UPDATED ON:
Monday, November 26, 2007
13:24 Mecca time, 10:24 GMT
News Asia-Pacific
China hails moon mission a success
 Wen Jiabao unveils the image captured by the country's first lunar orbiter Chang-e-1 [Reuters]
China's leaders have unveiled an image of the moon taken by the country's first lunar satellite.

The Chang-e 1 probe's first photograph was revealed on Monday marking the formal start of China's mission to document the lunar landscape.
China says the new image, which shows a patch of the moon's surface dotted with craters, proves that the nation is in the front ranks of global technological powers.

Wen Jiabao, the Chinese premier, unveiled the image at the Beijing Aerospace Control Centre.
"The full success of our country's first lunar exploration mission is helping to turn the Chinese nation's 1,000-year old dream of reaching the moon a reality," Wen said.

"The Chinese nation is fully able to stand tall among the world's ranks of advanced nations."

The lunar probe's journey has been accompanied by a stream of patriotic propaganda.

Space powers

The ruling Communist Party is committed to clambering into the select ranks of global space powers, even as hundreds of millions of Chinese struggle in rural hardship.

"The Chinese nation is fully able to stand tall among the world's ranks of advanced nations"
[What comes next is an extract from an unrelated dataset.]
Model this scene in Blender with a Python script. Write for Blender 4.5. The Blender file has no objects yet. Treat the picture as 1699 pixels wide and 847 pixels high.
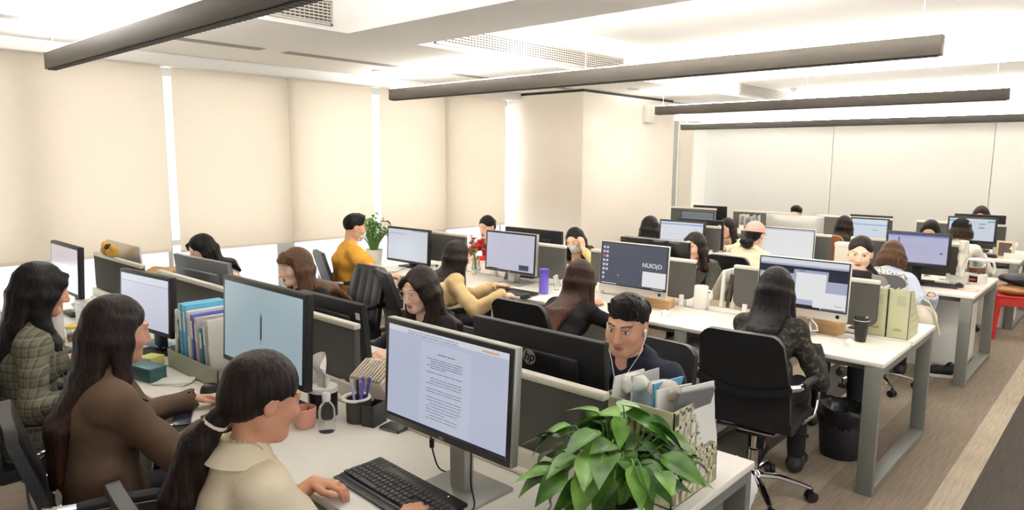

Wen Jiabao, Chinese premier
Other Asian powers have also announced plans to reach the moon.

The timing of the probe's launch, closely following the start of a similar mission by Japan, has prompted speculation over a new space race in Asia.

India also plans to launch a lunar probe in April.

Fears of potential military rivalry in space with the United States have mounted since China blew up one of its own weather satellites using a ground-based missile in January.

However, Chinese officials have played down talk of such competition saying Beijing wants to use its programme to work with other countries and hoped to join in building the international space station.

Moon survey

China hopes the probe, launched late last month, will have surveyed the entire surface of the moon at least once by early next year.

In 2003, it became only the third country,after the former Soviet Union and the United States, to put a man into space using its own rocket.

It then sent two astronauts on a five-day flight on its Shenzhou VI rocket in October 2005.

China plans to launch its third manned rocket, Shenzhou VII, into space in October 2008, a Shanghai paper has said.